Most Arsenal fans appear split on Arsene Wenger’s decision to re-sign Sol Campbell, or simply not bothered, probably because they see the 35-year old as a pit stop for tired legs, FA Cup compatible, or as no more than a positive charge in the changing room when the team needs a mental boost.
Yesterday, I was neither here nor there on Sol’s turn out for the reserve team on Tuesday night, three and a half years after he left the club. And, having thought I would remain atop the apathetic heap of Arsenal fans, my feelings changed today at the hands of a box of Carr’s water crackers.
>Automatically, this dry dish got me thinking of Stephen Carr, and the fine form he has found this season as Birmingham’s right-back.
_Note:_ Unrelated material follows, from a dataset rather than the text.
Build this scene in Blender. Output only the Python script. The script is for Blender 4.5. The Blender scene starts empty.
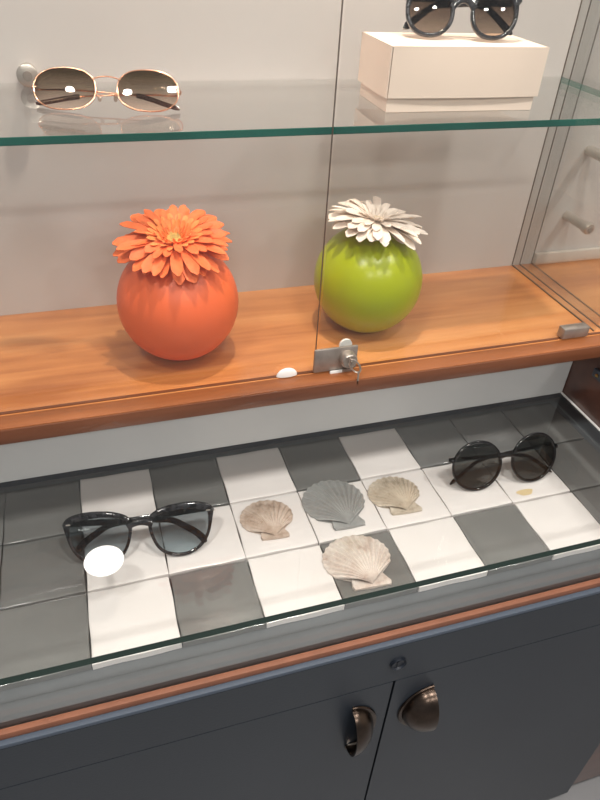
import bpy, bmesh, math, random
from mathutils import Vector, Matrix
random.seed(7)
S = 0.85                      # tile grid units -> metres (a tile is 8.5 cm)
col = bpy.context.scene.collection
R = math.radians

# ------------------------------------------------------------------ materials
def lin(c):
    return tuple(((v/255)/12.92 if v/255 <= .04045 else ((v/255+.055)/1.055)**2.4) for v in c) + (1,)
def newmat(name):
    m = bpy.data.materials.new(name); m.use_nodes = True
    return m, m.node_tree.nodes, m.node_tree.links
def setp(b, **k):
    for n, v in k.items():
        b.inputs[n.replace('_', ' ')].default_value = v
def plain(name, rgb, rough=.5, metal=0., spec=.5, noise=0., nscale=20., bump=0., bscale=80., coat=0.):
    m, N, L = newmat(name); b = N['Principled BSDF']
    c = lin(rgb)
    b.inputs['Base Color'].default_value = c
    b.inputs['Roughness'].default_value = rough
    b.inputs['Metallic'].default_value = metal
    b.inputs['Specular IOR Level'].default_value = spec
    b.inputs['Coat Weight'].default_value = coat
    b.inputs['Coat Roughness'].default_value = .08
    tc = N.new('ShaderNodeTexCoord')
    if noise:
        n = N.new('ShaderNodeTexNoise'); n.inputs['Scale'].default_value = nscale; n.inputs['Detail'].default_value = 5
        L.new(tc.outputs['Object'], n.inputs['Vector'])
        r = N.new('ShaderNodeValToRGB')
        r.color_ramp.elements[0].position = .3; r.color_ramp.elements[1].position = .7
        r.color_ramp.elements[0].color = tuple(v*(1-noise) for v in c[:3])+(1,)
        r.color_ramp.elements[1].color = tuple(min(1, v*(1+noise)) for v in c[:3])+(1,)
        L.new(n.outputs['Fac'], r.inputs['Fac']); L.new(r.outputs['Color'], b.inputs['Base Color'])
    if bump:
        n2 = N.new('ShaderNodeTexNoise'); n2.inputs['Scale'].default_value = bscale; n2.inputs['Detail'].default_value = 3
        L.new(tc.outputs['Object'], n2.inputs['Vector'])
        bp = N.new('ShaderNodeBump'); bp.inputs['Strength'].default_value = bump; bp.inputs['Distance'].default_value = .002
        L.new(n2.outputs['Fac'], bp.inputs['Height']); L.new(bp.outputs['Normal'], b.inputs['Normal'])
    return m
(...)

With a similar story to Campbell, the Irish defender hadn’t seen football for three months when he retired from Newcastle, and all forms of the game in December 2008.
Campbell never retired, although his wanderings took him to Portsmouth, before signing with Notts County in League Two. After just one game and what Sol called broken promises, he left the revolution at Meadow Lane and hasn’t played a competitive match in eight months.
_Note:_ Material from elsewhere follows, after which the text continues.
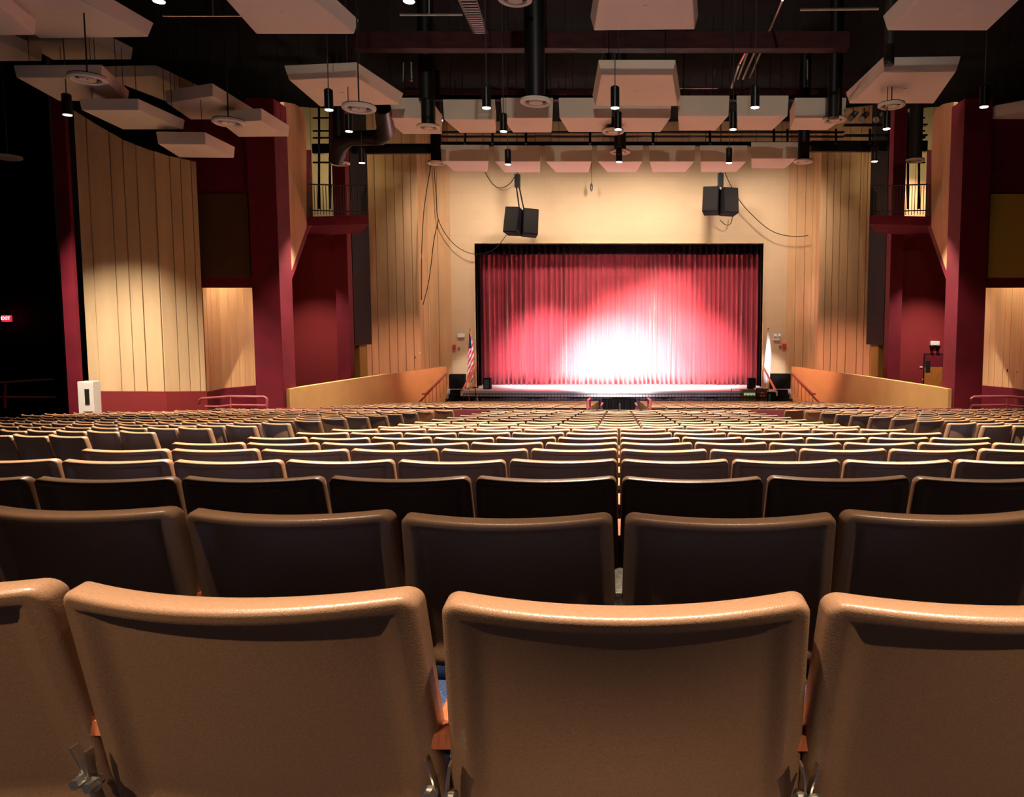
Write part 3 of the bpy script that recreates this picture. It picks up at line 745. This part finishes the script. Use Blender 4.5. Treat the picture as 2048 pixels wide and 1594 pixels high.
# niche lamps
for sg in (-1, 1):
    light('niche_lamp', 'SPOT', (sg * 11.9, 25.0, 7.1), (sg * 12.1, 26.2, 2), 420, (1, .8, .55), 120, .6, .06)
    light('fin_fill', 'SPOT', (sg * 9.6, 22.6, 12.2), (sg * 10.3, 24.6, 10.4), 170, (1, .95, .82), 60, .8, .06)  # added fill that whitens the tops of the planked fins
    light('recess_downlight', 'SPOT', (sg * 12.0, 28.9, 7.6), (sg * 12.0, 28.9, 0), 1700 if sg > 0 else 1100, (1, .78, .68), 92, .7, .08)
    light('platform_lamp', 'POINT', (sg * 12.2, 33.8, 11.2), (0, 0, 0), 110, (1, .9, .55), size=.1)
light('fixture_beam', 'SPOT', P(1808, 322, 33), P(1808, 420, 35.5), 1600, (1, .5, .36), 60, .8, .05)

# ---------------------------------------------------------------- air diffusers and ducts
def diffuser(px, py, w, label, duct_top=None, dm='duct', dw=.42):
    Y = .72 * F / w; p = P(px, py, Y)
    t = thing('air_diffuser', label, 'air diffuser', p, 'round ceiling air diffusers')
    MB().lathe([(.36, .05), (.36, .0), (.31, -.03), (.255, -.005), (.25, .05), (.36, .05)], p, 28, False).obj('outer_ring', M['cloud'], t, smooth=50)
    MB().lathe([(.35, .05), (.35, .07)], p, 24).obj('throat', M['black'], t)
    MB().lathe([(.165, .05), (.155, -.02), (.09, .0), (.001, .01)], p, 24).obj('inner_cone', M['cloud'], t, smooth=50)
    if duct_top is None: MB().tube([p, (p.x, p.y, HI)], .015, 6).obj('stem', M['duct'], t)
    else:
        MB().lathe([(dw / 2, .04), (dw / 2, HI - p.z)], p, 24).obj('drop_duct', M[dm], t, smooth=50)
for a in [(175,159,67,'round air diffuser beside the far-left cylinder downlight',None), (457,246,60,'round air diffuser before the small panel near the left fin',None), (718,218,65,'round air diffuser touching the slanted panel left of centre',None),
          (857,256,46,'round air diffuser below the first panel of the upper row',60), (1072,205,62,'round air diffuser before the third upper panel',20), (1226,264,44,'upper centre air diffuser on a black duct',190),
          (1240,305,40,'lower centre air diffuser on a black duct',265), (680,328,38,'air diffuser under the left end of the beam',230), (873,327,36,'air diffuser left of the row nearest the stage',262),
          (1607,324,38,'air diffuser right of the row nearest the stage',262), (1669,241,46,'air diffuser over the eighth upper panel',0), (1783,212,52,'air diffuser under the slanted right panel',None),
          (15,316,49,'air diffuser at the left edge above the dark alcove',None), (1030,0,66,'air diffuser cut by the top edge near the centre',-60)]:
    diffuser(*a)
diffuser(1830, 322, 36.5, 'air diffuser on the tall grey duct by the right platform', 150, 'greyduct', .5)

# ---------------------------------------------------------------- beams, pipes, conduits
def bar(p, q, r, m, name, label, cat, group=None, n=8):
    return tag(MB().tube([p, q], r, n).obj(name, m), label, cat, group)
def beam(px0, px1, y0, y1, Y, name, label, m='black', d=.25):
    a = P(px0, y1, Y); b = P(px1, y0, Y)
    return tag(MB().box(a.x, b.x, Y, Y + d, a.z, b.z).obj(name, M[m], bevel=.01), label, 'beam')
beam(624, 862, 287, 306, 32.2, 'steel_beam', 'thick black beam over the left plank wall')
beam(1622, 1856, 281, 302, 32.2, 'steel_beam', 'thick black beam over the right plank wall')
beam(862, 1622, 283, 291, 32.2, 'steel_beam', 'long thin black beam above the row nearest the stage')
beam(700, 1690, 190, 199, 26.4, 'steel_beam', 'long black beam above the upper row of acoustic panels')
beam(700, 1700, 62, 96, 22, 'roof_beam', 'dark red roof beam crossing high above the centre', 'deckred', .4)
beam(700, 1740, 150, 190, 33, 'roof_beam', 'dark red roof beam behind the conduits', 'deckred', .3)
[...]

Carr was only out for three months when he signed for Birmingham in February 2009 after training with the club, so you could argue the difference between the two is considerable when speaking of match fitness, a sharp eye, whatever you will.
But it’s more about the motivation of stepping back into the Premiership that is immeasurable and it appears to have worked for Carr. Under Alex Mcleish, he has played 19 games this season, forming part of a defence that at home is better than any team above them, bar equalling Chelsea.
Of course this doesn’t guarantee anything about Sol’s future at Arsenal, and at present we know little of Wenger’s plans for him. Indeed, the day Sol stormed off at half-time against West Ham might also cause doubts in the more sceptical among us. Still, with only two years between the pair, Carr is proving that Campbell cannot just succeed, but do it emphatically.
At the height of our Pro Evolution fuelled university days, my friends and I coined Sol as Man Arse – please, draw your own conclusions, although his never ending slide tackle against Croatia might help. As the old Arse banter resurfaces, so does my optimism that Sol can do a job for Arsenal.
And this might be one reason why Sol doesn’t get the recognition that might otherwise inspire fans that Wenger has added quality to the defence. Never has Sol reached the priceless buffoonery of Titus Bramble, but there was always something slightly comical about the Londoner that shielded people from taking him seriously. Don’t forget, we speak about a man who was voted in the top 50 players of all time on the club website. Add 135 Arsenal caps and two Premiership crowns (one league and cup double) and oh yes, this man is deadly serious on the pitch.
It might just be his simple nature, basic analysis of things and fondness for the cliché that has never made Sol quite as fashionable as Paolo Maldini and Franco Baresi, those he heralded today as his inspiration to continue playing regardless of age.
You’re more likely to meet Sol down the Blackstock for a pint, than the name holding together your all time dream team. At the bar, he might even tell you about his love for jazz music. It’s sounding like I know the guy personally. I don’t. That just springs from Sol’s open and emotional style of playing the game and laying his heart on the line. All rudiments for making fan and player feel close.
Even if it’s only in the dressing room, at least Campbell can install the soul that some players have been crticised to be lacking. To echo Eldo’s words yesterday, we all support whichever 11 are on the field. With some players though, I can’t admit to loving them the way I did Sol Campbell, Thierry Henry, Robert Pires, Freddie Ljungberg, Dennis Bergkamp . . . the list goes on.
At the weekend, Grant Holt, the Norwich forward, said some interesting words about needing physicality as well as psychology for when the fixture list piles up after a snow disrupted January. What I love about Sol is knowing he can be there weekly. His durability has always been a strong characteristic and will bode well if required for a congested run.
Then (and without sounding like the xenophobe you find on BBC1 around 10.30pm on a Saturday) a bit of English courage might not go a miss either. Our foreign stars dazzle me and I don’t require the bones of an English squad to be happy as an Arsenal fan. Having said that, a little more domestic presence in the squad can teach the younger overseas parade about the wits needed to be a successful Premership player.
With all this in mind, I welcome back his hard-hitting English game, his jazzy soul, his winning frame of mind and his fortified exterior.